Kilka tygodni temu Quique Setien zastąpił Unaia Emery'ego na stanowisku pierwszego trenera Villarrealu. Jego poprzedni zdecydował się przyjąć propozycję ze strony Aston Villi.
Pierwszym meczem, w którym były szkoleniowiec FC Barcelony poprowadził "Żółtą Łódź Podwodną", było spotkanie z Hapoelem Beer Szewa. Starcie w Lidze Konferencji Europy zakończyło się remisem 2:2, chociaż klub z La Liga prowadził do 78. minuty.
W debiucie ligowym Setien wypadł jeszcze gorzej. Wraz ze swoimi zawodnikami pojechał do Bilbao, gdzie przegrał 0:1 z miejscowym Athletikiem.
Kolejnym spotkaniem dla Villarrealu była czwartkowa potyczka z Lechem Poznań. Tam Hiszpanie wypadli zawstydzająco, bo chociaż pojawili się w rezerwowym składzie, to nikt nie spodziewał się klęski 0:3.
Tym samym Quique Setien nie wygrał żadnego z trzech pierwszych meczów u sterów "Żółtej Łodzi Podwodnej". Pocieszeniem dla kibiców mogą być wyniki za kadencji Emery'ego, który już wcześniej zapewnił swojej drużynie awans do 1/8 finału LKE.

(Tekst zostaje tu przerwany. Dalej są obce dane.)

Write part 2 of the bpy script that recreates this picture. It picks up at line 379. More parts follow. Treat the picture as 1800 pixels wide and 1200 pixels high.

- Setien powiedział, że gdy zadzwonili do niego z Villarrealu, to myślał, że ktoś sobie robi z niego jaja. No i chyba w sumie ktoś robił sobie jaja - rzucił Marcin Gazda, dziennikarz "Eleven Sports".
W XXI wieku Quique Setien prowadził osiem zespołów ze swojej ojczyzny. Hiszpan odpowiadał za wyniki Racingu, Polideportivo Ejido, CD Logroñés, CD Lugo, UD Las Palmas, Realu Betis, FC Barcelony i Villarrealu.